- _Dataset content_:
# # #

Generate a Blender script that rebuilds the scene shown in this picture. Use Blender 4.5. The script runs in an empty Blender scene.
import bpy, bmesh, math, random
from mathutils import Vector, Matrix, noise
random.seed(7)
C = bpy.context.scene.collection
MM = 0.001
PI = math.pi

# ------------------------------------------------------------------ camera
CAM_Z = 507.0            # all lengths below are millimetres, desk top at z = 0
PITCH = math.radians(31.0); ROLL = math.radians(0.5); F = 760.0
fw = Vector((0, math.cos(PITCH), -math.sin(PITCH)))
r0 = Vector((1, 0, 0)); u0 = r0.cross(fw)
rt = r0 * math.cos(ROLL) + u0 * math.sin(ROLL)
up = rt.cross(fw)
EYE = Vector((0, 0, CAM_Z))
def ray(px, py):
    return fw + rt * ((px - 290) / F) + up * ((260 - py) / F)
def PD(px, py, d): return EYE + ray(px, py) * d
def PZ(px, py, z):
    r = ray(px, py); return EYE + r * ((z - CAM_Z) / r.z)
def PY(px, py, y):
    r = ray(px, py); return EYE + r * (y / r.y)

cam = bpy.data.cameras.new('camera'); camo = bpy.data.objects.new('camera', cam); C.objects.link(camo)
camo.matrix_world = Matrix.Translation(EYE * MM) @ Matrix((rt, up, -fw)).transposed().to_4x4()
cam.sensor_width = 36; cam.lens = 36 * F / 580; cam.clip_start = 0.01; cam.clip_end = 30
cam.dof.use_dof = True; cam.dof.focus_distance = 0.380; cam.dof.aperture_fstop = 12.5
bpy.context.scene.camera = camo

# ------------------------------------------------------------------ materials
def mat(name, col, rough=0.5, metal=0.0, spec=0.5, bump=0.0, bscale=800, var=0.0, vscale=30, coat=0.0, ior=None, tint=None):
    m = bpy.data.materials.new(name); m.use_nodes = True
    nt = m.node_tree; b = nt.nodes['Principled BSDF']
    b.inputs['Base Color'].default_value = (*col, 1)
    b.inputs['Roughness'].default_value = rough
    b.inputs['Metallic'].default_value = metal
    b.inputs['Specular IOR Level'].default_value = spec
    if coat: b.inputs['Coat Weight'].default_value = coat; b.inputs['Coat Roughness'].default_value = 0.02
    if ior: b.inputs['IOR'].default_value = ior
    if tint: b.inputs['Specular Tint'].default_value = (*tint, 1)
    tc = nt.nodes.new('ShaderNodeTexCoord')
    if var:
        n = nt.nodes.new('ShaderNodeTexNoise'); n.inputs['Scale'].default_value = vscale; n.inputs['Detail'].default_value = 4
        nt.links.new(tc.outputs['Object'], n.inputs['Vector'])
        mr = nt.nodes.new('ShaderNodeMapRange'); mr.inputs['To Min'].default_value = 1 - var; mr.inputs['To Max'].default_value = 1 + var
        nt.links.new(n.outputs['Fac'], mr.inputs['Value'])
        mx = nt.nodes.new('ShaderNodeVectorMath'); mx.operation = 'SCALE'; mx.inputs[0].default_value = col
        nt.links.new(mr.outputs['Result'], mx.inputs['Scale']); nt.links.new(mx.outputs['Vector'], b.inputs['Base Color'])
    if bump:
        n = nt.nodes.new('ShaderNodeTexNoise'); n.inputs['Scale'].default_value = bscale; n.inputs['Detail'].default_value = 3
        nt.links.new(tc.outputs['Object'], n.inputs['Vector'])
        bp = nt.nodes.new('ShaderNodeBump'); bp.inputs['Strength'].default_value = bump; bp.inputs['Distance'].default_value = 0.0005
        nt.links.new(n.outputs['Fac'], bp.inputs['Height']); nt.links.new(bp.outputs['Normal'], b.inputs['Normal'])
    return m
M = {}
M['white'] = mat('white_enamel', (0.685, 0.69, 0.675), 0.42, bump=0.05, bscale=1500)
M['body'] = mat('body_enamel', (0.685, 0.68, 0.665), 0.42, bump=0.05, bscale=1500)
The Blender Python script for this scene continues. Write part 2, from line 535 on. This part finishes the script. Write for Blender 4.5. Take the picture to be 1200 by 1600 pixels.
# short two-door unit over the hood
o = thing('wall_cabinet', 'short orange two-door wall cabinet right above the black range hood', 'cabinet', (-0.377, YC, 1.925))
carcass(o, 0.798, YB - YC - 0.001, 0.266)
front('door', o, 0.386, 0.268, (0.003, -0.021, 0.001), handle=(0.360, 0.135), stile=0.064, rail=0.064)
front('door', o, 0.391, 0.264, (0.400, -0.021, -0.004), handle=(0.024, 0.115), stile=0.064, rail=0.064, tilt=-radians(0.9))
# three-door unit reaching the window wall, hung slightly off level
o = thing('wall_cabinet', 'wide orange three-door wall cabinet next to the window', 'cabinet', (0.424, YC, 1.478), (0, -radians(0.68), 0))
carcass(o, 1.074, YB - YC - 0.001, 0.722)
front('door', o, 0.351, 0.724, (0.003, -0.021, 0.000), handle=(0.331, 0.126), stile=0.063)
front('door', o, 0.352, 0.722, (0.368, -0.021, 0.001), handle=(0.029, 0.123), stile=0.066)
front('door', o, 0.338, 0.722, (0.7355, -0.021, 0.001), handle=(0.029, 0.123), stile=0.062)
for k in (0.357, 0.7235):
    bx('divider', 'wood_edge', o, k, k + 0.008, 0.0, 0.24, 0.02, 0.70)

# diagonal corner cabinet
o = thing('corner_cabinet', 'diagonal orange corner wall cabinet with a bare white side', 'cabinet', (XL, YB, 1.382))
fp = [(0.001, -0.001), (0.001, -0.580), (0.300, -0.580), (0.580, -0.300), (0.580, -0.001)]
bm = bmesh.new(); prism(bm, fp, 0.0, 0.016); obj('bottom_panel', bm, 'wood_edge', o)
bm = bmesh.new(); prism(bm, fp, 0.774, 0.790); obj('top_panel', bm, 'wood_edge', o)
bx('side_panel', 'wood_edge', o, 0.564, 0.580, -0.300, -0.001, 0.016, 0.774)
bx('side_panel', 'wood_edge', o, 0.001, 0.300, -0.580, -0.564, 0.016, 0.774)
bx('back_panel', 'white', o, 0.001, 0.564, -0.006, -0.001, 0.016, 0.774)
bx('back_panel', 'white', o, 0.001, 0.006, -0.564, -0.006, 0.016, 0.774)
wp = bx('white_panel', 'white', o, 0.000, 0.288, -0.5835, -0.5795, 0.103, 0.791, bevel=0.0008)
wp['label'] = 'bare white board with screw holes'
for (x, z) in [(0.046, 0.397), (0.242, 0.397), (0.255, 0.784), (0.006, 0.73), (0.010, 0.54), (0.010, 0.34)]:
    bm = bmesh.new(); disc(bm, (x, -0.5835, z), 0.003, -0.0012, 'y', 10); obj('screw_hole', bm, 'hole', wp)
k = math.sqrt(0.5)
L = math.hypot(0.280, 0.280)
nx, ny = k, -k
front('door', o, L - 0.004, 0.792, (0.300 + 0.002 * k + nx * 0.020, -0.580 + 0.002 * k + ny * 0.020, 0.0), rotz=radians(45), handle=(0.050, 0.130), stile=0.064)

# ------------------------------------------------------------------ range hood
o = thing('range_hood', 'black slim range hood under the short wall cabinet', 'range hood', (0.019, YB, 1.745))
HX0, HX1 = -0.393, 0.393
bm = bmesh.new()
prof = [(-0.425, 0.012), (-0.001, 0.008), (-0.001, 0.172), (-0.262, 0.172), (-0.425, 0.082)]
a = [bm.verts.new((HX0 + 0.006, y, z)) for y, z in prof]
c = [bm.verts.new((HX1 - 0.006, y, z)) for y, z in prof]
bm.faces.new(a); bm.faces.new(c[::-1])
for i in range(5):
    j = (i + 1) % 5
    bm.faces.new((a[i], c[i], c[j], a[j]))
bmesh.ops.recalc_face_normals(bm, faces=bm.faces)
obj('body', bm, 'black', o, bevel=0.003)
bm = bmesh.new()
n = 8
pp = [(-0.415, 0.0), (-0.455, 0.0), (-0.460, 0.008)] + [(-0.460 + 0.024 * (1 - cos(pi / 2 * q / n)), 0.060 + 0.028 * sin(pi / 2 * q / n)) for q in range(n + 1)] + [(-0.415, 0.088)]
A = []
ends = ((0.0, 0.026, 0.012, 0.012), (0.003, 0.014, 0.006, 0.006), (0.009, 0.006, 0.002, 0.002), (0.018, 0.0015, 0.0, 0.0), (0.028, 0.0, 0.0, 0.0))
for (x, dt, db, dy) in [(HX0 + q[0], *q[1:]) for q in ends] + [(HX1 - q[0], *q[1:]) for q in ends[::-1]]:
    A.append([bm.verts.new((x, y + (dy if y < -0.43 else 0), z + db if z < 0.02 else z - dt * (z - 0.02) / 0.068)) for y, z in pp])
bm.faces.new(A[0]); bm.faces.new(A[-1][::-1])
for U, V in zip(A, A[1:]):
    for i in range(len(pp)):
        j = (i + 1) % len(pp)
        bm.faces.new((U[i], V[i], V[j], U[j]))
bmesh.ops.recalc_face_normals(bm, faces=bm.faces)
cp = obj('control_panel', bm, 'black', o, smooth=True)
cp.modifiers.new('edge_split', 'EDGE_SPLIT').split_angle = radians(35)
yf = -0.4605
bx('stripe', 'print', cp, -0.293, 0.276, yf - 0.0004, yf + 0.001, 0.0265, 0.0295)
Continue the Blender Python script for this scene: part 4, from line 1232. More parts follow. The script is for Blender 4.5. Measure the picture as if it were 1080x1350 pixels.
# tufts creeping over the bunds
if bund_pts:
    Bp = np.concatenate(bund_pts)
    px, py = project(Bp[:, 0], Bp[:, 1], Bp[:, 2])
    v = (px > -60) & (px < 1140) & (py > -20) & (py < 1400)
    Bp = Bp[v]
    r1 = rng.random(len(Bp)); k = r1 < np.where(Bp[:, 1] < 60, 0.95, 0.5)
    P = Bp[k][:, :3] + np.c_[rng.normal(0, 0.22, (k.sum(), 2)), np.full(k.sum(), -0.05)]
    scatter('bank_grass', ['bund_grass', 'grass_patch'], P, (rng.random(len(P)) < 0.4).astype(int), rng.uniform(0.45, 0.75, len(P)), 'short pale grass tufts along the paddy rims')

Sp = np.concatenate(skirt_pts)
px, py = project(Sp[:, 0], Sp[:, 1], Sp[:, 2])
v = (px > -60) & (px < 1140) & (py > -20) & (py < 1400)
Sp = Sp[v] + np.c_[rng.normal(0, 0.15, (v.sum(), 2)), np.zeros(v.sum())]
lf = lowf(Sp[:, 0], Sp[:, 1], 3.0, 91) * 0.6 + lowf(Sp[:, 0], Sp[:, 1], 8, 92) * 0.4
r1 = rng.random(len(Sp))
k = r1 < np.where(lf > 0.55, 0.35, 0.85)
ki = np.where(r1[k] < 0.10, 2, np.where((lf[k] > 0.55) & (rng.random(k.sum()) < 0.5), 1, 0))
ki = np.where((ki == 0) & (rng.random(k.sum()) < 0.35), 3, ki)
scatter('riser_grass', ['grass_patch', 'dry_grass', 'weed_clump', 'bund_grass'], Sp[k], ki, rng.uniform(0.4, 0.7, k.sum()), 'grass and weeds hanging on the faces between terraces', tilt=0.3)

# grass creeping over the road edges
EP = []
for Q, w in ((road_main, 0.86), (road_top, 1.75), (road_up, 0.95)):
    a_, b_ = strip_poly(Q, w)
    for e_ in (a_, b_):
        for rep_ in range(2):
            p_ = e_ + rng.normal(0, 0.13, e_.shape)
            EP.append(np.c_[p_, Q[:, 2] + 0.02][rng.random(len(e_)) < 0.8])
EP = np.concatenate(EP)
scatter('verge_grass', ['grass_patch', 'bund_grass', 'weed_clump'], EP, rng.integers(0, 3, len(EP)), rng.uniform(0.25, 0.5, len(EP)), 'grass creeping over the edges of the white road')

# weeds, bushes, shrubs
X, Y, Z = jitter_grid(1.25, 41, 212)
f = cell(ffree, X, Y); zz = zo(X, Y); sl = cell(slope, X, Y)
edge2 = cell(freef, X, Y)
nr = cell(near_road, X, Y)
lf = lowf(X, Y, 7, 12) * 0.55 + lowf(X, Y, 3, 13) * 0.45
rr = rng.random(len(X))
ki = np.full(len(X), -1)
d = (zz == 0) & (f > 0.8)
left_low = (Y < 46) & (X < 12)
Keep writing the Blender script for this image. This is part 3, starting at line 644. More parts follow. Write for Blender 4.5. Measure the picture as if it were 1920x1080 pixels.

# # #

- _Task instructions_: Above are the entries; repeat their lines exactly, from the first through the one that contains "PI = math.pi".

- _Result of this exercise_:
Generate a Blender script that rebuilds the scene shown in this picture. Use Blender 4.5. The script runs in an empty Blender scene.
import bpy, bmesh, math, random
from mathutils import Vector, Matrix, noise
random.seed(7)
C = bpy.context.scene.collection
MM = 0.001
PI = math.pi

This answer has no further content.